Lentera
Bedah Buku ‘Nikel Indonesia: Kunci Perdagangan Internasional’, WTO Rules dan Potensi Nikel Indonesia
SENANDIKA.REPUBLIKA.CO.ID, JAKARTA — Laboratorium Ilmu Politik Fakultas Ilmu Sosial dan Politik (Fisip) Universitas Jenderal Soedirman (Unsoed) menggelar bedah buku “Nikel Indonesia: Kunci Perdagangan Internasional”. Mahasiswa yang mengikuti acara ini pun mengaku senang, karena mereka bisa lebih memahami seperti apa WTO Rules dan potensi nikel Indonesia.
“Bedah buku ini memberikan pemahaman baru bagi saya, mengenai pentingnya pemahaman terhadap WTO Rules dan potensi nikel Indonesia di dunia internasional,” ucap mahasiswa Fakultas Hukum Unsoed, Alam Anugrah Ramadhan, dalam acara yang digelar Kamis (16/11/2023) itu.
Dalam bedah buku ini, Laboratorium Ilmu Politik Fisip Unsoed mengundang pakar hukum pendagangan internasional, Elisa Sugito, yang membahas lebih lanjut mengenai potensi perdagangan nikel Indonesia di dunia internasional. Selain itu, membahas juga terkait berbagai gugatan internasional terhadap kebijakan ekspor bijih nikel Indonesia.
“Indonesia menjadi negara penghasil nikel terbesar di dunia. Dengan potensi yang dimiliki Indonesia saat ini, menjadi penting untuk merumuskan kebijakan ekonomi kembali guna menambah nilai hasil produksi nikel milik Indonesia,” ungkap Elisa.
Ia menilai dengan adanya kebutuhan nikel dunia yang saat ini sangat besar, menjadikan nikel sebagai komoditas primadona di tengah glorifikasi mengenai green energy dan Net Zero Emission (NZE). Indonesia saat pun masih dalam gugatan di WTO yang diajukan oleh Uni Eropa pada 2019 lalu.

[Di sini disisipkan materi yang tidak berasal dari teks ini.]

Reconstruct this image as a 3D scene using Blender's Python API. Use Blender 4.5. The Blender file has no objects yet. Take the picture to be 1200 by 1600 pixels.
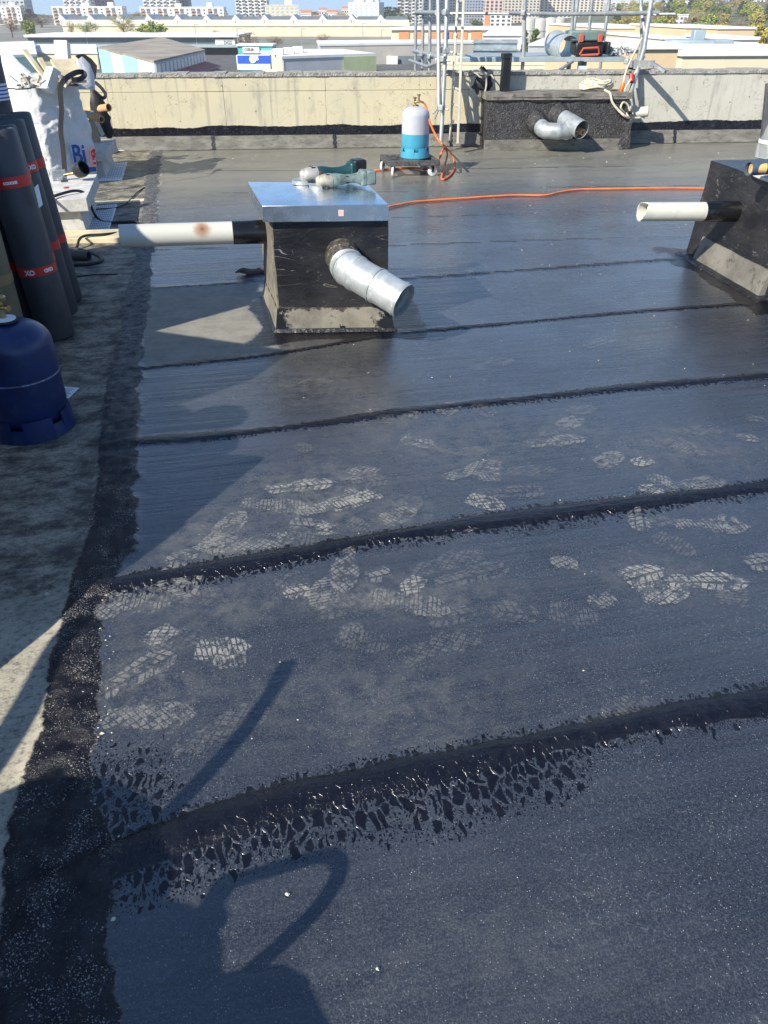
import bpy, bmesh, math, random
import numpy as np
from mathutils import Vector, Matrix, Quaternion
random.seed(7)
R = math.radians
scn = bpy.context.scene
COL = scn.collection

# ------------------------------------------------------------------ camera
CAMH = 1.57
TH = math.atan(790/1200); CT = math.cos(TH); ST = math.sin(TH)
cd = bpy.data.cameras.new("camera"); cam = bpy.data.objects.new("camera", cd); COL.objects.link(cam)
cam.location = (0, 0, CAMH); cam.rotation_euler = (R(90)-TH, 0, 0)
cd.sensor_fit = 'VERTICAL'; cd.sensor_height = 36; cd.sensor_width = 27; cd.lens = 27.0
cd.clip_start = .05; cd.clip_end = 9000
scn.camera = cam
# ------------------------------------------------------------------ sky, sun, exposure
SAZ, SEL = R(46), R(36)
sh = Vector((math.sin(SAZ), math.cos(SAZ), 0))           # shadows run this way over the deck
sundir = Vector((-sh.x*math.cos(SEL), -sh.y*math.cos(SEL), math.sin(SEL)))
w = bpy.data.worlds.new("World"); scn.world = w; w.use_nodes = True
wn = w.node_tree; bg = wn.nodes['Background']
sky = wn.nodes.new('ShaderNodeTexSky'); sky.sky_type = 'NISHITA'; sky.sun_disc = False
sky.sun_elevation = SEL; sky.sun_rotation = math.atan2(sundir.x, sundir.y)
sky.air_density = 1.0; sky.dust_density = 0.; sky.ozone_density = 4.0
dk = wn.nodes.new('ShaderNodeMix'); dk.data_type = 'RGBA'; dk.blend_type = 'DARKEN'; dk.inputs[0].default_value = 1     # keeps the low sky from washing out
dk.inputs[7].default_value = (2.1, 3.5, 5.4, 1)
wn.links.new(sky.outputs[0], dk.inputs[6]); wn.links.new(dk.outputs[2], bg.inputs[0]); bg.inputs[1].default_value = .12
sl = bpy.data.lights.new("sun", 'SUN'); sl.energy = 4.9; sl.angle = R(.5); sl.color = (1, .93, .80)
so = bpy.data.objects.new("sun", sl); COL.objects.link(so)
so.rotation_euler = (-sundir).to_track_quat('-Z', 'Y').to_euler(); so.location = (-5, -5, 20)
scn.view_settings.view_transform = 'Standard'; scn.view_settings.look = 'None'
scn.view_settings.exposure = .76; scn.view_settings.gamma = 1

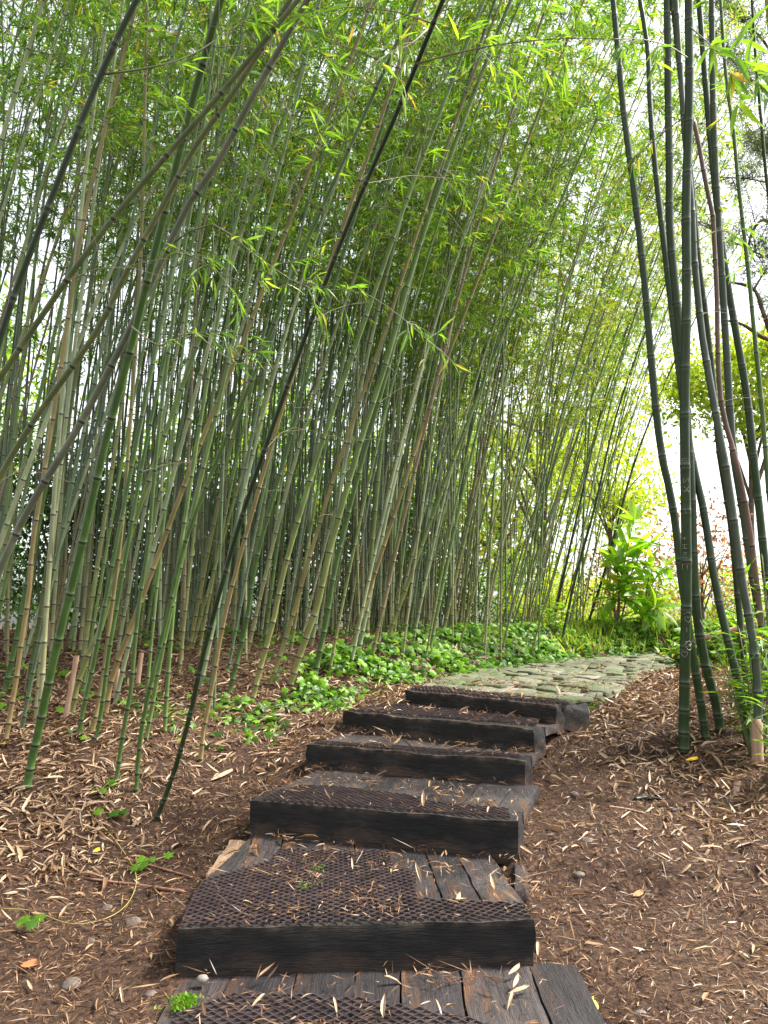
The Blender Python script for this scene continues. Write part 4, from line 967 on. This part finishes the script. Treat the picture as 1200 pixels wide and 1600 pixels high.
# grass beyond the path
def d_gr(x, y):
    xb = np.interp(y, *XB); return smooth(-.3, .3, -(x-(xb+0.2)-0)*0+1)*smooth(9.6, 10.6, y+.25*(x-3))*np.where(inpoly(x, y, PATHPOLY), 0, 1)*smooth(.9, 1.3, (x-np.interp(y, [8, 12, 20, 30], [1.2, 2.6, 3.6, 4]))+1)
x, y = scatter(26000, 1.0, 14, 9, 24, d_gr); k = len(x); mb = MB(); L = rng.uniform(.10, .28, k)
d = nrm(np.stack([rng.normal(0, .35, k), rng.normal(0, .35, k), np.ones(k)], 1))
leaves4(mb, np.stack([x, y, gz(x, y)-.01], 1), d, nrm(np.stack([rng.normal(size=k), rng.normal(size=k)-.3, np.full(k, .3)], 1)), L, np.full(k, .014), rng.random(k), fold=.1, droop=.3)
x, y = scatter(2600, 1.2, 3.6, 5.6, 9.5, lambda x, y: np.where(~inpoly(x, y, PATHPOLY) & inpoly(x, y, [(p[0]*1.0+.10, p[1]-.02) for p in PR]+[(p[0]+.02, p[1]+.3) for p in PR[::-1]]), .8, .0)) if False else (np.zeros(0), np.zeros(0))
tag(mb.build('grass', M['grass']), 'bright yellow green grass beyond the cobblestone path', 'grass', kind='stuff')
# moss fringe at the near right corner of the path
mb = MB(); k = 1400; e = PR[0]; x = rng.uniform(-.02, .34, k)+PR[0][0]; y = PR[0][1]+(x-PR[0][0])*.75+rng.normal(0, .05, k); ok = stair_clear(x, y); x, y = x[ok], y[ok]; k = len(x)
leaves4(mb, np.stack([x, y, np.maximum(gz(x, y), 0)+.0], 1), nrm(np.stack([rng.normal(0, .6, k), rng.normal(0, .6, k), np.ones(k)], 1)), rvec(k), rng.uniform(.012, .035, k), np.full(k, .006), rng.random(k)*.6)
tag(mb.build('moss', M['ivy']), 'green moss fringing the near corner of the cobblestones', 'moss', kind='stuff')

# ------------------------------------------------------------------ small things on the ground
def blob(name, px, w_, flat, label, mat='dirty_stone', zr=None, sink=.68, cat='stone', group=None):
    p = hit(*px) if zr is None else PZ(*px, zr); r = w_/2*p[1]/F; nu, nv = 12, 8; V = []
    for i in range(nv+1):
        th = math.pi*i/nv
        for j in range(nu):
            ph = 2*math.pi*j/nu; q = np.array([math.sin(th)*math.cos(ph), math.sin(th)*math.sin(ph)*.75, math.cos(th)*flat])
            V.append(q*r*(1+.35*float(fbm(q[0]*2+px[0], q[1]*2+q[2]*3+px[1], 2))))
    V = np.array(V); Fq = [[i*nu+j, i*nu+(j+1) % nu, (i+1)*nu+(j+1) % nu, (i+1)*nu+j] for i in range(nv) for j in range(nu)]
    mb = MB(); mb.add(V, [np.array(Fq)]); o = mb.build(name, M[mat]); o.location = (p[0], p[1], p[2]+r*flat*(1-2*sink)); o.rotation_euler = (0, 0, R.uniform(0, 3) if zr is None else .2); tag(o, label, cat, group); return o
blob('pebble', (316, 1536), 17, .68, 'small round cream pebble on the lowest step', mat='pebble', zr=STZ[0]+.005, sink=0.02, cat='pebble')
for px, w_, fl, lb in [((346, 1335), 22, .7, 'grey stone behind the left end of the second step'), ((112, 1535), 36, .45, 'flat grey stone half buried in the lower left soil'), ((208, 1440), 34, .4, 'brownish flat stone left of the second step'),
                       ((168, 1417), 22, .45, 'small grey stone under the reddish sticks'), ((142, 1470), 18, .6, 'pale pebble low on the left soil'), ((236, 1552), 22, .6, 'yellowish stone beside the lowest step'),
                       ((897, 1240), 18, .6, 'grey pebble right of the fourth step'), ((805, 1240), 15, .6, 'grey stone against the right end of the third step'), ((918, 1312), 24, .35, 'flat grey stone buried in the right trail'),
                       ((1000, 1582), 22, .4, 'flat grey stone in the lower right soil'), ((905, 1365), 18, .5, 'small buried stone right of the second step'), ((548, 1067), 14, .8, 'stone against the left end of the topmost step'),
                       ((176, 1583), 16, .5, 'small round stone at the bottom left'), ((1012, 1398), 14, .5, 'small grey pebble midway up the right trail')]:
    blob('stone', px, w_, fl, lb, group='loose stones')
mb = MB(); p = PZ(288, 1567, STZ[0]+.004); k = 420; q = rng.normal(size=(k, 2))*np.array([.019, .025])
leaves4(mb, np.c_[q, np.zeros(k)], nrm(np.c_[rng.normal(size=(k, 2))*.8, np.ones(k)]), rvec(k), rng.uniform(.010, .020, k), np.full(k, .007), rng.random(k)*.4+.4)
o = mb.build('moss_tuft', M['ivy']); o.location = tuple(p); tag(o, 'bright green moss tuft on the left of the lowest step', 'moss')
for zz, px in ((STZ[1], (480, 1385)), (STZ[1], (497, 1357))):
    mb = MB(); p = PZ(*px, zz+.006); k = 90; q = rng.normal(size=(k, 2))*np.array([.02, .03]); leaves4(mb, np.c_[q, np.zeros(k)], nrm(np.c_[rng.normal(size=(k, 2))*.8, np.ones(k)]), rvec(k), rng.uniform(.006, .013, k), np.full(k, .006), rng.random(k)*.5+.2)
    o = mb.build('moss_tuft', M['ivy']); o.location = tuple(p); tag(o, 'nearer green moss patch in the mesh of the second step' if px[1] > 1370 else 'farther green moss patch in the mesh of the second step', 'moss')
def flat_leaf(px, L, W, az, mat, label, zr=None, name='fallen_leaf'):
    p = hit(*px) if zr is None else PZ(*px, zr); mb = MB(); ts = np.linspace(0, 1, 7); V = []
    for t in ts:
        w_ = W*math.sin(math.pi*min(1, t*.9+.06))**.8; V += [[t*L, w_/2, .006+.012*t], [t*L, 0, .002+.006*math.sin(3*t)], [t*L, -w_/2, .005]]
    Fq = [[i*3+j, i*3+j+1, (i+1)*3+j+1, (i+1)*3+j] for i in range(6) for j in range(2)]; mb.add(V, [np.array(Fq)]); o = mb.build(name, M[mat]); o.location = (p[0], p[1], p[2]+.008); o.rotation_euler = (.15, -.15, az); tag(o, label, 'leaf')
flat_leaf((925, 1588), .065, .035, 1.2, 'yleaf', 'bright yellow leaf beside the lowest step at the bottom right')
flat_leaf((1072, 1191), .07, .03, -.2, 'yleaf', 'yellow leaf at the foot of the scratched bamboo')
flat_leaf((2, 1165), .07, .04, -.8, 'yleaf', 'yellow leaf at the left edge by the tan bamboo')
flat_leaf((34, 1512), .075, .04, -.4, 'oleaf', 'orange brown leaf low on the left soil')
flat_leaf((145, 1335), .035, .02, .5, 'yleaf', 'small yellow leaf on the left soil above the sticks')
flat_leaf((990, 1404), .05, .025, .3, 'oleaf', 'orange leaf midway on the right trail')
flat_leaf((795, 1528), .06, .011, .7, 'sheath', 'pale curled leaf on the lowest step, upper of two', STZ[0]+.004)
flat_leaf((802, 1548), .06, .012, 1.1, 'sheath', 'pale curled leaf on the lowest step, lower of two', STZ[0]+.004)
flat_leaf((330, 1222), .19, .03, 1.0, 'sheath', 'long pale sheath lying between black bamboo and third step', name='fallen_sheath')
def stick(pxs, r, mat, label, name='stick', lift=.006):
    P = catmull(np.array([hit(*p)+UP*lift for p in pxs]), 5*len(pxs)); P[:, 2] = np.maximum(P[:, 2], gz(P[:, 0], P[:, 1])+r*.5); b = P[0].copy()
    mb = MB(); tube(mb, P-b, r*(1-.4*np.linspace(0, 1, len(P)))*(1+.12*np.sin(np.arange(len(P))*1.7)), 7); o = mb.build(name, M[mat]); o.location = tuple(b); tag(o, label, 'twig')
stick([(287, 1396), (240, 1389), (190, 1382), (130, 1374)], .0085, 'stick', 'reddish brown stick lying left of the second step')
stick([(190, 1342), (225, 1352), (262, 1362), (300, 1373)], .008, 'stick', 'peeling pale red strip of wood above the reddish stick')
stick([(238, 1388), (250, 1400), (270, 1412)], .004, 'stick', 'short forked twig end by the reddish stick')
stick([(135, 1270), (170, 1305), (200, 1345), (213, 1378), (200, 1415), (165, 1440), (110, 1448), (50, 1428), (0, 1424)], .0022, 'vine', 'yellowish vine runner looping over the left soil', 'vine_runner', .012)
stick([(992, 1251), (1010, 1248), (1040, 1251)], .012, 'culm_dark', 'dark green offcut of bamboo lying on the right trail', 'bamboo_offcut')
stick([(952, 1262), (980, 1266), (1006, 1272)], .006, 'sheath', 'pale stick lying below the dark bamboo offcut')
stick([(1050, 1268), (1075, 1264)], .008, 'bark', 'short dark stick right of the bamboo offcut')
stick([(700, 1065), (670, 1068)], .005, 'sheath', 'small pale twig beside the topmost step')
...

Gugatan itu terkait dengan diundangkannya Permen ESDM No. 11 Tahun 2019 tentang Perubahan Kedua Atas Peraturan Menteri ESDM No. 25 Tahun 2018, tentang Pengusahaan Pertambangan Mineral dan Batubara yang mana berlaku kebijakan larangan ekspor bijih nikel pada tahun 2020.
“Tetapi Indonesia dalam hal ini harus tetap memiliki kemerdekaan dalam bersikap, yang artinya gugatan semacam ini harus dihadapi dengan tetap memperhatikan WTO Rules, agar Indonesia bisa mempertahankan eksistensinya di pergaulan ekonomi internasional dan tentunya tidak dikucilkan,” papar Elisa.

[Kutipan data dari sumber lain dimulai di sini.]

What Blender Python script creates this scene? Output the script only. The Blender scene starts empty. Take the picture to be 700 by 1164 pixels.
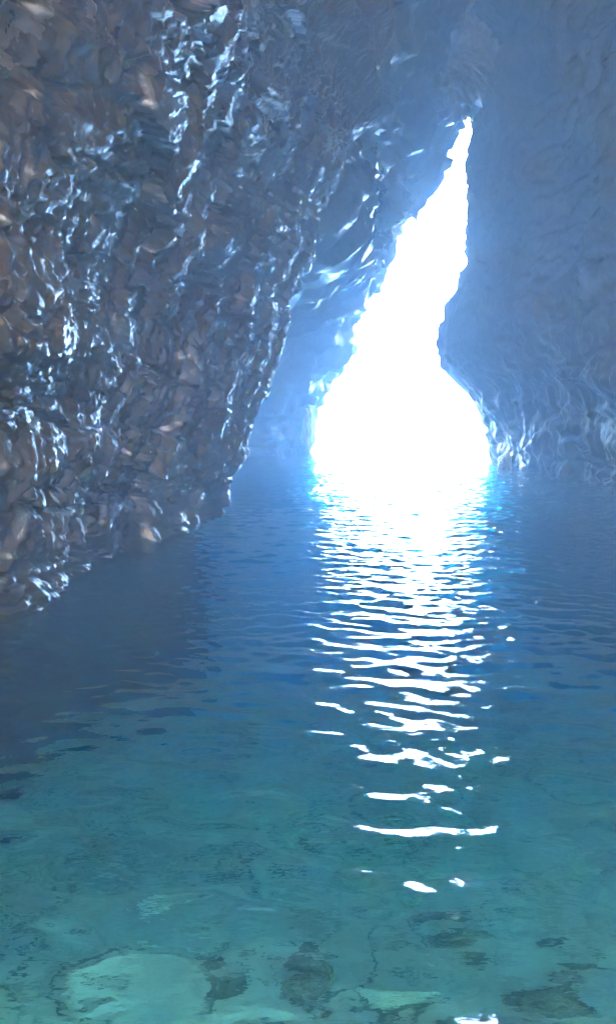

Dalam tesisnya yang dibuat pada 2021 lalu, Elisa telah memprediksi bahwa Indonesia akan kalah dalam gugatan di WTO terkait dengan kebijakan pelarangan ekspor bijih nikel Indonesia. Hal itu dikarenakan jika merujuk pada WTO Rules memang pelarangan ekspor di semua negara tidak boleh, tapi juga ada larangan ekspor yang dibolehkan oleh WTO.
Di situ, dikatakan Elisa, ada celah hukum yang dapat dimanfaatkan oleh Pemerintah Indonesia, seperti Tiongkok yang berhasil memanfaatkan celah WTO Rules ini dengan sangat baik. Ia juga memperkirakan banding yang sedang dilakukan oleh Pemerintah Indonesia saat ini akan keluar putusannya sekitar tujuh sampai sembilan tahun lagi.

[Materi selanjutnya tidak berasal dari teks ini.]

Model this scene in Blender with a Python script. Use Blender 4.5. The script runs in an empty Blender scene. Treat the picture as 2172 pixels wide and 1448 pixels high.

Namun, Elisa mendukung kebijakan Pemerintah Indonesia terkait dengan hilirisasi, yang menurutnya itu dapat menambah nilai jual dan memberikan multiplier effect ke berbagai sektor. Berdasarkan data yang didapatnya, baik yang sudah beroperasi, dalam masa konstruksi, dan ingin dibangun, terakumulasi mencapai 116 smelter nikel di Indonesia.
Ia mengambil contoh, misalkan nilai nikel ore mentah dihargai 30 dolar AS per ton, ketika menjadi Nikel Pig Iron (NPI) naik 3,3 kali mencapai 90 dolar AS per ton, menjadi Ferronikel 6,76 kali atau setara 203 dolar AS per ton, terus menjadi Niikel Matte naik nilai tambahnya menjadi 43,9 kali atau 3.117 dolar AS per ton lebih.
“Sekarang Indonesia sudah punya smelter menjadikan MHP sebagai bahan baku baterai nilai tambahnya sekitar 120,94 kali 3.628 dolar AS per ton,” ujar lulusan International Trade Law Universitas Indonesia (UI) itu.